Poor Taylor Swift may never want to be on the cover of another magazine again. Her Vanity Fair cover story pitted her against the Amy Poehler and Tina Fey loving Internet (which is basically all of us?) when she (kind of?) took a dig at the two comedians, who made a joke at her expense at the Golden Globes. Now it looks like magazines with her face on their covers don't actually sell that well. Why is that? 

Erik Maza reports for Women's Wear Daily that Swift, who has been ubiquitous on newsstands over the past year, does not have the sales numbers to necessarily justify her presence. A tweet from him puts it bleakly: 

In most cases Swift didn't do terribly, she just also didn't drive magazine buyers wild. For instance: Her February 2012 Vogue cover sold 329,371 copies including digital sales—which was "a little above the six-month average that ended in June 2012" but far below Lady Gaga, who was the top seller that year (albeit on the monster September issue). In a more embarrassing case, Swift's November Glamour cover, which Maza said did "OK," fell behind Lauren Conrad's and Victoria Beckham's in the year. 

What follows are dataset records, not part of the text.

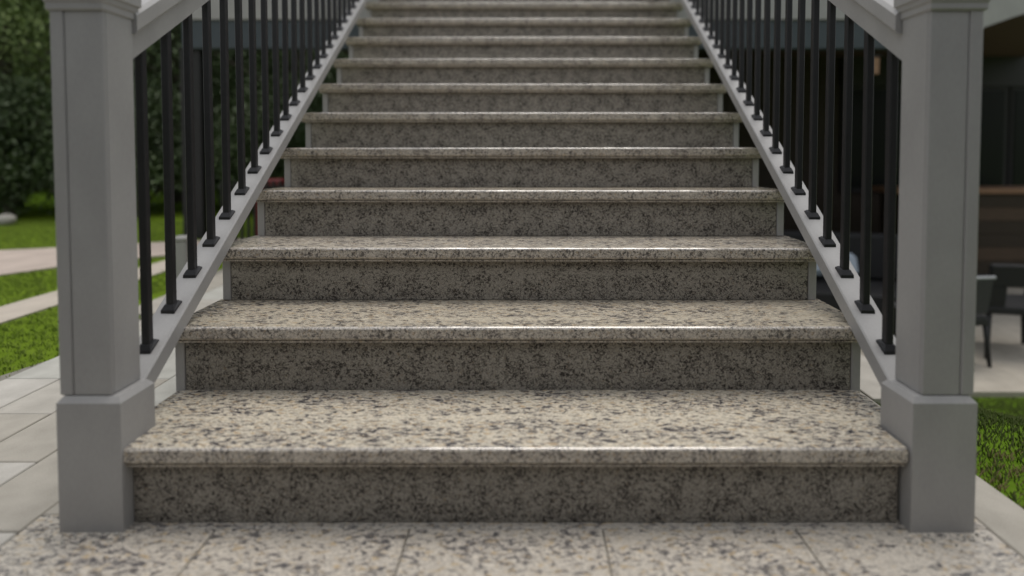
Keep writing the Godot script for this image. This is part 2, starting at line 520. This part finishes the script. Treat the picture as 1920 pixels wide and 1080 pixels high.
func make_ground() -> void:
	var st := st_new()
	st.set_smooth_group(1)
	var xs: Array[float] = [-400, -120, -40, -20, -10, -5, -2, 0, 1.0]
	for k in 16: xs.append(1.22 + k * 0.06)
	xs.append_array([2.3, 3.0, 4.0, 6.0, 10.0, 20.0, 40.0, 120.0, 400.0])
	var ds: Array[float] = [-400, -120, -40, -15, -5, -1, 0.5, 1.3]
	for k in 28: ds.append(1.45 + k * 0.1)
	ds.append_array([4.5, 6.0, 8.0, 11.0, 16.0, 30.0, 80.0, 400.0])
	for i in xs.size() - 1:
		for j in ds.size() - 1:
			var q := []
			for o in [[0, 0], [1, 0], [1, 1], [0, 1]]:
				var x: float = xs[i + o[0]]; var d: float = ds[j + o[1]]
				q.append(Vector3(x, bank(x, d), -d))
			face(st, q, q[0] + Vector3(0, -50, 0))
	tag(put("ground", done(st), M.ground, self), "", "", "", "structure")

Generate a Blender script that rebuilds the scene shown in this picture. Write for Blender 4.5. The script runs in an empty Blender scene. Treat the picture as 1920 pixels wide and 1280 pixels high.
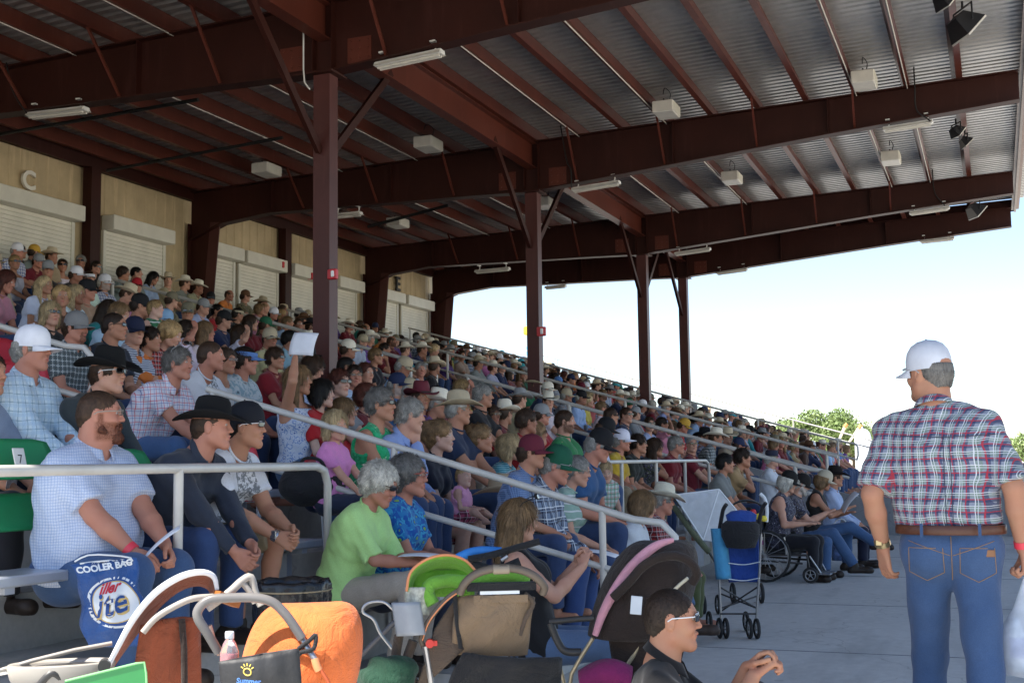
import bpy, math, random
import numpy as np
from mathutils import Vector, Matrix
random.seed(7); rng = np.random.default_rng(7)
C = bpy.context.scene.collection
scene = bpy.context.scene
R = math.radians
# ------------------------------------------------------------------ camera, sky, sun, exposure
F_PX, HC = 2300.0, 1.40
ALPHA, PITCH, ROLL = 0.3737, 0.0985, 0.0135
def _cam_axes():
    a, p, t = ALPHA, PITCH, ROLL
    Fw = Vector((-math.sin(a)*math.cos(p), math.cos(a)*math.cos(p), math.sin(p)))
    R0 = Vector((math.cos(a), math.sin(a), 0)); U0 = R0.cross(Fw)
    return (math.cos(t)*R0 - math.sin(t)*U0), (math.sin(t)*R0 + math.cos(t)*U0), Fw
CR, CU, CF = _cam_axes(); CP = Vector((0, 0, HC))
cam = bpy.data.cameras.new('camera'); camo = bpy.data.objects.new('camera', cam); C.objects.link(camo)
cam.sensor_width = 36; cam.lens = F_PX/1920*36; cam.clip_start = .05; cam.clip_end = 3000
M = Matrix.Identity(4)
for i in range(3): M[i][0] = CR[i]; M[i][1] = CU[i]; M[i][2] = -CF[i]; M[i][3] = CP[i]
camo.matrix_world = M; scene.camera = camo
def proj(p):
    d = Vector(p)-CP; z = d.dot(CF)
    return 960+F_PX*d.dot(CR)/z, 640-F_PX*d.dot(CU)/z, z
def ray(px, py): return CF + CR*((px-960)/F_PX) + CU*((640-py)/F_PX)
def at_z(px, py, z): d = ray(px, py); return CP + d*((z-HC)/d.z)
def at_y(px, py, y): d = ray(px, py); return CP + d*(y/d.y)
def at_x(px, py, x): d = ray(px, py); return CP + d*(x/d.x)
def at_d(px, py, dep): return CP + ray(px, py)*dep

world = bpy.data.worlds.new('World'); scene.world = world; world.use_nodes = True
nt = world.node_tree; bg = nt.nodes['Background']
sky = nt.nodes.new('ShaderNodeTexSky'); sky.sky_type = 'NISHITA'; sky.sun_disc = False
SUN_DIR = Vector((-.30, -.44, .85)).normalized()           # towards the sun
sky.sun_elevation = math.asin(SUN_DIR.z); sky.sun_rotation = math.atan2(SUN_DIR.x, SUN_DIR.y)
sky.altitude = 1400; sky.air_density = 1.0; sky.dust_density = .9; sky.ozone_density = .6
bg.inputs['Strength'].default_value = 0.10
hsv = nt.nodes.new('ShaderNodeHueSaturation'); hsv.inputs['Saturation'].default_value = .95; nt.links.new(sky.outputs[0], hsv.inputs['Color']); nt.links.new(hsv.outputs[0], bg.inputs[0])
sun = bpy.data.lights.new('sun', 'SUN'); sun.energy = 4.8; sun.angle = R(.53); sun.color = (1, .95, .87)
suno = bpy.data.objects.new('sun', sun); C.objects.link(suno)
suno.rotation_euler = (-SUN_DIR).to_track_quat('-Z', 'Y').to_euler(); suno.location = (0, 0, 30)
vs = scene.view_settings; vs.view_transform = 'Standard'; vs.look = 'None'; vs.exposure = 1.46; vs.gamma = 1
scene.cycles.max_bounces = 8; scene.cycles.diffuse_bounces = 5

# ------------------------------------------------------------------ helpers
def tag(o, label=None, cat=None, group=None, kind=None):
    if label: o['label'] = label
    if cat: o['category'] = cat
    if group: o['group'] = group
    if kind: o['kind'] = kind
    return o
def empty(name, loc=(0, 0, 0), rz=0, label=None, cat=None, group=None):
    o = bpy.data.objects.new(name, None); C.objects.link(o); o.location = loc; o.rotation_euler = (0, 0, rz)
    o.empty_display_size = .1
    return tag(o, label, cat, group)
def mk_mesh(name, V, Fc, smooth=False):
    """V (n,3) array, Fc (m,4)/(m,3) int array or list of lists"""
    me = bpy.data.meshes.new(name); V = np.asarray(V, dtype=np.float32)
    if isinstance(Fc, np.ndarray) and Fc.ndim == 2:
        m, k = Fc.shape
        me.vertices.add(len(V)); me.vertices.foreach_set('co', V.ravel())
        me.loops.add(m*k); me.loops.foreach_set('vertex_index', Fc.astype(np.int32).ravel())
        me.polygons.add(m); me.polygons.foreach_set('loop_start', np.arange(0, m*k, k, dtype=np.int32))
        me.polygons.foreach_set('loop_total', np.full(m, k, dtype=np.int32))
        me.update(calc_edges=True)
    else:
        me.from_pydata([tuple(v) for v in V.tolist()], [], [list(map(int, f)) for f in Fc]); me.update()
    if smooth: me.polygons.foreach_set('use_smooth', [True]*len(me.polygons))
    return me
def link(name, me, mat=None, parent=None, loc=None):
    o = bpy.data.objects.new(name, me); C.objects.link(o)
    if mat is not None:
        mats = mat if isinstance(mat, (list, tuple)) else [mat]
        if len(me.materials) == 0:
            for m_ in mats: me.materials.append(m_)
    if parent is not None: o.parent = parent
    if loc is not None: o.location = loc
    return o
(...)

When it comes to Cosmopolitan, though, Swift was just a non-starter. Maza writes: "Swift flopped, with the issue the weakest in a year that underperformed overall — she sold a little over a million copies, or 20 percent below the six-month average that ended in December 2012." Zooey Deschanel, an actress who still has more indie than mainstream cred, did better than Swift in Cosmo sales — and Cosmo, one of the most successful magazines on the planet, caters to younger audiences. So what's wrong with Swift? One or two or all three of these things, perhaps:

Theory No. 1: Taylor Swift is overexposed.

Maza says "singers do well at the newsstand, just perhaps not those who have been overexposed." Even though Swift's album was one of the best sellers of  2012, there might be such a thing as too much Taylor. Perhaps the magazine-buying public feels they've learned enough about the "stuff she only tells her girlfriends," especially since even in interviews billed as revealing, she remains cagey

Theory No. 2: Taylor Swift is not sexy enough.

Is she just too innocent for Cosmo readers, who are used to blaring headlines about sex rather than veiled metaphors? Scarlett Johansson, a starlet who banks on sex appeal, was the top seller for Cosmo's year, followed by Twilight's Ashley Greene. While the Twilight connection might have propelled Greene into that spot, the Greene cover also featured a cover line about Fifty Shades of Grey. Swift's just said "LATE NIGHT SEX." 

Theory No. 3: Taylor Swift's relationships are hurting her marketability.

Sure, they make for sweet pop songs. But Glamour editor Cindi Leive attributes Swift's failures at the magazine stand perhaps to her failures in love: "There may have been a little hiccup for her right around the 1-D relationship." Maza points out that "1-D" refers to One Direction and thereby refers to Harry Styles. Do magazine buyers actually react to Swift's covers based on the guy she's dating? The girl can't catch a break. That said, Leive believes she'll bounce back. Doesn't she always?